European farmers are set to increase grain and oilseed plantings and slash beet sugar sowings in response to price-cutting EU sugar regime reforms to be implemented this year, traders and analysts said on Friday.
EU ministers struck a deal last November to reform sugar policy, slashing support prices and also production and exports in a phased programme that will start from this July.
Furthermore, last October, the World Trade Organisation gave the EU until May 22 2006 to limit its exports and no longer ship so-called C sugar - a surplus produced above the usual subsidy-eligible quotas.
"Sugar production has to drop to reflect the C sugar ruling and to reflect reduced EU supports," a senior analyst with a large sugar merchant told Reuters.
Grain analysts and traders across the EU said they anticipated farmers would increase grain and soybean sowings, and set-aside (leaving land fallow), but it was too early to give reliable forecasts for 2006/07 output.

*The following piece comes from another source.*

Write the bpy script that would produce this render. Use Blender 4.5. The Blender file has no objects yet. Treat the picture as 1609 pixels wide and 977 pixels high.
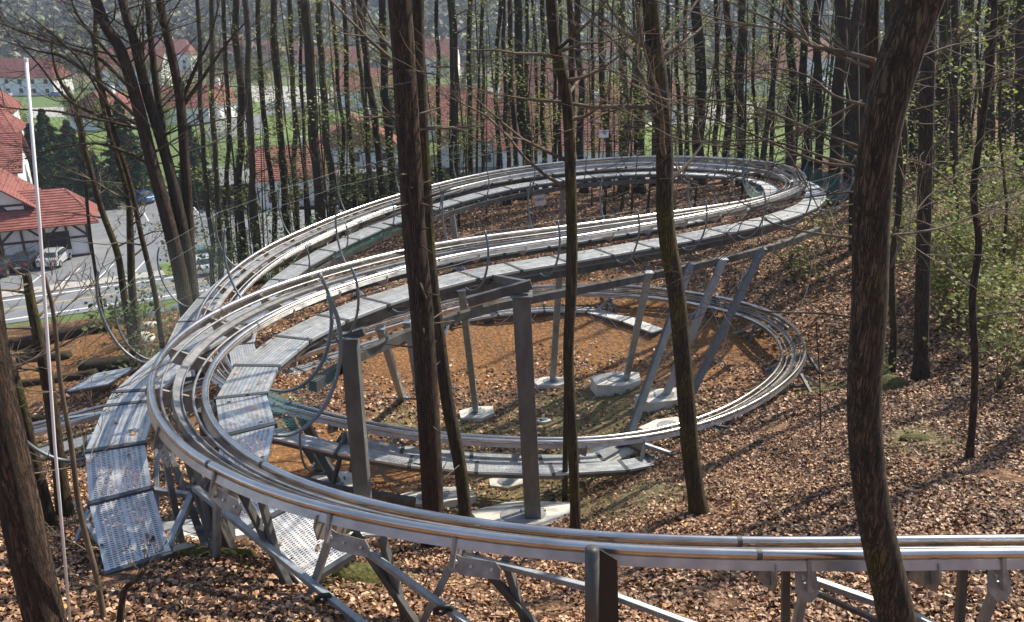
import bpy, math, random
import numpy as np
from mathutils import Vector, Matrix, noise
R = math.radians
rnd = random.Random(7)
nrg = np.random.default_rng(5)
SC = bpy.context.scene
COL = SC.collection
# ------------------------------------------------------------------ camera, sky, sun
F, CX, CY, PITCH = 1250.0, 804.5, 488.5, R(20)
cam = bpy.data.cameras.new('camera'); co = bpy.data.objects.new('camera', cam); COL.objects.link(co)
cam.sensor_width = 36; cam.lens = 36 * F / 1609; cam.clip_end = 6000; cam.clip_start = .05
co.rotation_euler = (R(90) - PITCH, 0, 0); SC.camera = co
SUN_AZ, SUN_EL = R(52), R(44)      # azimuth from +Y towards +X: the sun stands behind right
world = bpy.data.worlds.new('World'); SC.world = world; world.use_nodes = True
wn = world.node_tree.nodes; bg = wn['Background']
sky = wn.new('ShaderNodeTexSky'); sky.sky_type = 'NISHITA'; sky.sun_disc = False
sky.sun_elevation = SUN_EL; sky.sun_rotation = SUN_AZ
world.node_tree.links.new(sky.outputs[0], bg.inputs[0]); bg.inputs[1].default_value = .12
sl = bpy.data.lights.new('sun', 'SUN'); sl.energy = 5.0; sl.angle = R(.6); sl.color = (1, .91, .76)
so = bpy.data.objects.new('sun', sl); COL.objects.link(so)
sdir = Vector((math.sin(SUN_AZ) * math.cos(SUN_EL), math.cos(SUN_AZ) * math.cos(SUN_EL), math.sin(SUN_EL)))
so.rotation_euler = sdir.to_track_quat('Z', 'Y').to_euler()
SC.view_settings.view_transform = 'Standard'; SC.view_settings.look = 'None'
SC.view_settings.exposure = .88; SC.view_settings.gamma = 1; SC.view_settings.use_curve_mapping = False
SC.cycles.max_bounces = 6; SC.cycles.transparent_max_bounces = 24; SC.cycles.volume_bounces = 0
# ------------------------------------------------------------------ pixel -> place helpers (measuring only)
cp, sp = math.cos(PITCH), math.sin(PITCH)
def ray(px, py):
    a = (px - CX) / F; b = (CY - py) / F
    return Vector((a, cp + b * sp, -sp + b * cp))
def D(px, py, d): return ray(px, py) * d
def Zp(px, py, z): r = ray(px, py); return r * (z / r.z)
def Yp(px, py, y): r = ray(px, py); return r * (y / r.y)
# ------------------------------------------------------------------ materials
MATS = {}
def mat(name, base=(.5, .5, .5), rough=.6, metal=0, build=None):
    if name in MATS: return MATS[name]
    m = bpy.data.materials.new(name); m.use_nodes = True
    nt = m.node_tree; b = nt.nodes['Principled BSDF']
    b.inputs['Base Color'].default_value = (*base, 1); b.inputs['Roughness'].default_value = rough
    b.inputs['Metallic'].default_value = metal
    if build: build(nt, b)
    MATS[name] = m; return m
def nd(nt, t, **kw):
    n = nt.nodes.new(t)
    for k, v in kw.items():
        if k in n.inputs: n.inputs[k].default_value = v
        else: setattr(n, k, v)
    return n
def coords(nt, scale=(1, 1, 1), out='Object'):
    tc = nt.nodes.new('ShaderNodeTexCoord'); mp = nt.nodes.new('ShaderNodeMapping')
    mp.inputs['Scale'].default_value = scale
    nt.links.new(tc.outputs[out], mp.inputs[0]); return mp.outputs[0]
def ramp(nt, fac, stops):
    r = nt.nodes.new('ShaderNodeValToRGB'); e = r.color_ramp.elements
    while len(e) < len(stops): e.new(.5)
    for i, (p, c) in enumerate(stops):
        e[i].position = p; e[i].color = (*c, 1)
    nt.links.new(fac, r.inputs[0]); return r.outputs[0]
def mixc(nt, fac, a, b, mode='MIX'):
    m = nt.nodes.new('ShaderNodeMix'); m.data_type = 'RGBA'; m.blend_type = mode
    for s, v in ((0, fac), (6, a), (7, b)):
        if hasattr(v, 'links'): nt.links.new(v, m.inputs[s])
        elif s == 0: m.inputs[0].default_value = v
        else: m.inputs[s].default_value = (*v, 1)
    return m.outputs[2]
def bump(nt, b, h, strength=.5, dist=.02):
    n = nt.nodes.new('ShaderNodeBump'); n.inputs['Strength'].default_value = strength
    n.inputs['Distance'].default_value = dist
    nt.links.new(h, n.inputs['Height']); nt.links.new(n.outputs[0], b.inputs['Normal'])
def noisy(stops, scale=5, detail=6, bs=.3, bd=.02, stretch=(1, 1, 1), out='Object'):
    def f(nt, b):
        v = coords(nt, stretch, out)
        n = nd(nt, 'ShaderNodeTexNoise', Scale=scale, Detail=detail); nt.links.new(v, n.inputs['Vector'])
        nt.links.new(ramp(nt, n.outputs[0], stops), b.inputs['Base Color'])
        if bs: bump(nt, b, n.outputs[0], bs, bd)
    return f
def bark_fn(c1, c2, moss=0., lichen=0.):
    def f(nt, b):
        v = coords(nt, (1, 1, .13))
        n = nd(nt, 'ShaderNodeTexNoise', Scale=26., Detail=8., Roughness=.7); nt.links.new(v, n.inputs['Vector'])
        vo = nd(nt, 'ShaderNodeTexVoronoi', Scale=42.); vo.feature = 'DISTANCE_TO_EDGE'
        w = nd(nt, 'ShaderNodeTexNoise', Scale=11., Detail=6., Roughness=.7); nt.links.new(v, w.inputs['Vector'])
        va = nd(nt, 'ShaderNodeVectorMath', operation='MULTIPLY_ADD'); nt.links.new(w.outputs[1], va.inputs[0])
        va.inputs[1].default_value = (.14, .14, .14); nt.links.new(v, va.inputs[2]); nt.links.new(va.outputs[0], vo.inputs['Vector'])
        mth = nd(nt, 'ShaderNodeMath', operation='MULTIPLY'); nt.links.new(vo.outputs[0], mth.inputs[0]); mth.inputs[1].default_value = 3.
        ad = nd(nt, 'ShaderNodeMath', operation='ADD', use_clamp=True); nt.links.new(mth.outputs[0], ad.inputs[0]); nt.links.new(n.outputs[0], ad.inputs[1])
        col = ramp(nt, n.outputs[0], [(.3, c1), (.7, c2)])
        if moss:
            v2 = coords(nt, (1, 1, .5)); n2 = nd(nt, 'ShaderNodeTexNoise', Scale=3.2, Detail=5.); nt.links.new(v2, n2.inputs['Vector'])
            fm = ramp(nt, n2.outputs[0], [(.62 - moss, (0, 0, 0)), (.72 - moss * .6, (1, 1, 1))])
            col = mixc(nt, fm, col, (.11, .09, .02))
        if lichen:
            v3 = coords(nt); n3 = nd(nt, 'ShaderNodeTexNoise', Scale=38., Detail=2.); nt.links.new(v3, n3.inputs['Vector'])
            fl = ramp(nt, n3.outputs[0], [(.755 - lichen, (0, 0, 0)), (.80 - lichen, (.6, .6, .6))])
            col = mixc(nt, fl, col, (.36, .38, .33))
        crk = ramp(nt, mth.outputs[0], [(.0, (.16, .14, .13)), (.35, (1, 1, 1))]); col = mixc(nt, .62, col, crk, 'MULTIPLY')
        nt.links.new(col, b.inputs['Base Color']); bump(nt, b, ad.outputs[0], 1., .05)
    return f
def grimy(c1, c2, rust=(.10, .05, .025), sc=5.):
    def f(nt, b):
        v = coords(nt, (1, 1, .35)); n = nd(nt, 'ShaderNodeTexNoise', Scale=sc, Detail=8., Roughness=.7); nt.links.new(v, n.inputs['Vector'])
        n2 = nd(nt, 'ShaderNodeTexNoise', Scale=2.3, Detail=9., Roughness=.75); nt.links.new(v, n2.inputs['Vector'])
        col = mixc(nt, ramp(nt, n2.outputs[0], [(.58, (0, 0, 0)), (.72, (.7, .7, .7))]), ramp(nt, n.outputs[0], [(.3, c1), (.7, c2)]), rust)
        nt.links.new(col, b.inputs['Base Color']); r_ = nd(nt, 'ShaderNodeMapRange'); nt.links.new(n.outputs[0], r_.inputs[0]); r_.inputs[3].default_value = .35; r_.inputs[4].default_value = .75
        nt.links.new(r_.outputs[0], b.inputs['Roughness']); bump(nt, b, n.outputs[0], .2, .004)
    return f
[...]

They noted that some sugar production would be diverted to produce beet-derived ethanol biofuel in some countries.
In France the sugar reform has led to a fall in beet sowings due to the closure of a few of the smaller refineries, but analysts said the drop may be temporary because France is likely to win market share as other countries' industries wither away.
The French farm ministry last week put the area drop at 6.8 percent against last year, with 354,000 hectares expected to be sown, some 12.9 percent below the five-year average.
Analysts said a lower beet area could generate an increase in spring crop plantings such as maize and barley in France, but there is no immediate evidence of this.
The ministry put the spring barley area down 3.7 percent on last year. And the maize growers group AGPM has also put sowings down 7 to 8 percent to around 1.48 million hectares.
The fall was mainly due to fears of another drought, which have eased somewhat in recent weeks. "If there is an impact from the sugar reform it will be small," Luc Esprit, AGPM director general, told Reuters.
BIODIESEL DEMAND: Oilseed analyst Fabien Lagarde said rapeseed sowings may have indirectly benefited from the fall in beet but stressed the rise was far more linked to soaring demand to produce biodiesel.
German farmers are likely to plant 10-15 percent less sugar beet in 2006/07 than the 418,820 hectares last season because of EU cuts in market support, industry association WVZ said.
No detailed estimates are yet available. WVZ chief executive Dieter Langendorf expects a reduction "with absolute certainty," based on seed sales and initial discussions with farmers.
German analysts said they expected more wheat to be planted, with possibly more maize in southern and eastern regions.
In Britain, the area planted to sugar beet will fall, and some beet will be used to make ethanol at a new British Sugar factory in Wissington, eastern England, that is due to come onstream early next year, analysts said. Julian Bell of the Home-Grown Cereals Authority said there were few profitable options for farmers looking to replace beet, particularly given the current high level of energy prices.
He said farmers might opt not to plant a crop this year.
In Italy, grain traders said they expected increased maize and soybean plantings in the north, more wheat and sunflower in the centre, and more wheat in the south of the country.
Italy's area sown to sugar beet is expected to plunge to at least 90,000 hectares in 2006 from 250,000 in 2005, according to the National Sugar Beet Growers' Association (ANB).
Greek sugar beet production could fall by at least a third this year as heavy rains delay plantings and farmers switch to other crops, industry officials said.
The Spanish Agriculture Ministry's latest forecast is for 35,800 hectares to be sown to summer sugar beet this year, down just 3 percent on 2005, when production was 1.9 million tonnes.